Il faut savoir que l’agriculture africaine est essentiellement toujours de type familial et deuxièmement, elle est également toujours basée sur un modèle productiviste : produire pour le marché mondial. C’est un modèle qui était hérité de l’époque coloniale, c’est-à-dire qu’on va produire des biens d’exportation, par exemple du cacao, du café, du thé, des bananes, etc. qui sont exportés vers l’extérieur. Mais on n’a pas misé sur l’autosuffisance alimentaire.
Il faudrait favoriser tout ce qui est développement de l’agriculture, mais essentiellement aussi l’agriculture familiale et les petites entités. Pourquoi? Parce que plus des gens vont produire de la nourriture, plus on pourra atteindre rapidement de l’autosuffisance alimentaire et moins dépendre de tout ce qui est importé.
Il faudra non seulement produire de plus en plus localement, mais également aussi même pourquoi pas des produits pour l’exportation ici en Europe, dans tout ce qui est marché du bio, tout ce qui est produits dérivés etc. Il y a quand même pas mal de demande dans tous ces domaines. C’est vrai que la guerre en Ukraine et la hausse des coûts des céréales, c’est un problème, mais c’est une occasion justement pour mettre en œuvre des stratégies pour contrer cette problématique.

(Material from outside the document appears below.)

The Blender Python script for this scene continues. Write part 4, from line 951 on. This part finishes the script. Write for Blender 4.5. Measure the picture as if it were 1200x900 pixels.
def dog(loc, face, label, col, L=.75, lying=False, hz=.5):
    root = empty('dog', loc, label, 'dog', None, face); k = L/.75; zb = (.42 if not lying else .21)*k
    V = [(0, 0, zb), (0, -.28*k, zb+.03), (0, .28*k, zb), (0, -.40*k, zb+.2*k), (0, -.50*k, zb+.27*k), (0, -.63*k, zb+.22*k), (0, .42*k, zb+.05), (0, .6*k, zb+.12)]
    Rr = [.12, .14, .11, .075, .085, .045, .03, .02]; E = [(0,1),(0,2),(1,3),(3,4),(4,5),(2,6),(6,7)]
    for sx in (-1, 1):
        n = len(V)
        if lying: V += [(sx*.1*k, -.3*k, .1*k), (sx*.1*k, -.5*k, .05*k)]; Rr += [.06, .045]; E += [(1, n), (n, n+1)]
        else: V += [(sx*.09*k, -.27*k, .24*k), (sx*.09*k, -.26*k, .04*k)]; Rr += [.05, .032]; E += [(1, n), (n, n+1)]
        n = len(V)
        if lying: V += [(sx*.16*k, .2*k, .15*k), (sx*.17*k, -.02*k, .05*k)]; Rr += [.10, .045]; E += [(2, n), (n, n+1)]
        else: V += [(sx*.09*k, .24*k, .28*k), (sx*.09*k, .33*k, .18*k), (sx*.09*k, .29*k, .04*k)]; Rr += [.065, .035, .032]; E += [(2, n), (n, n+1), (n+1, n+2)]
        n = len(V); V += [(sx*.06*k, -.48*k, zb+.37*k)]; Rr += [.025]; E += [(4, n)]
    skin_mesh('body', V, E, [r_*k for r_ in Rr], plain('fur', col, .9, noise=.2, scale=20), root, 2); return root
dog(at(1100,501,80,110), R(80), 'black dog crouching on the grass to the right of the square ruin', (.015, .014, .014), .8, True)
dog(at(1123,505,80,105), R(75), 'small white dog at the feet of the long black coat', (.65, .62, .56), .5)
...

DW : Quel rôle pourraient jouer les universités et centres de recherche selon vous ?
Nous avons mis en place plusieurs coopératives agricoles paysannes, avec des jeunes dans plusieurs communes du sud du Bénin, et nous avons développé des partenariats avec les écoles d’agronomie et d’horticulture.
Je pense que le partenariat, justement avec les universités, est très, très important. Beaucoup d’universités forment des gens de très, très haut niveau qui finissent par quitter le pays pour aller éventuellement travailler en Occident où beaucoup de gens ne trouvent en fait pas de travail après leurs études.
Je pense que l’Afrique a quand même énormément de talents, énormément de potentiel, énormément de créativité et c’est le moment justement d’essayer d’absorber toute cette créativité dans tous les objectifs de développement.
DW : On pourrait penser que la solution vienne aussi avec la spécialisation des grandes écoles. Et comment vont-elles aider l’Afrique à réduire sa dépendance alimentaire et aux sources d’énergie ?
Avec de véritables pépinières de talents ! Il faut tout faire pour essayer de garder ces jeunes au pays concernant les éventuels financements, etc.
Il faut développer des initiatives publiques, privées et il faut que l’entreprenariat local puisse se développer.
Personnellement, je suis quelqu’un qui ne prend pas beaucoup l’assistanat. Je pense que la meilleure façon de se développer, c’est de faire du business ensemble plutôt que de virer dans tout ce qui est assistanat.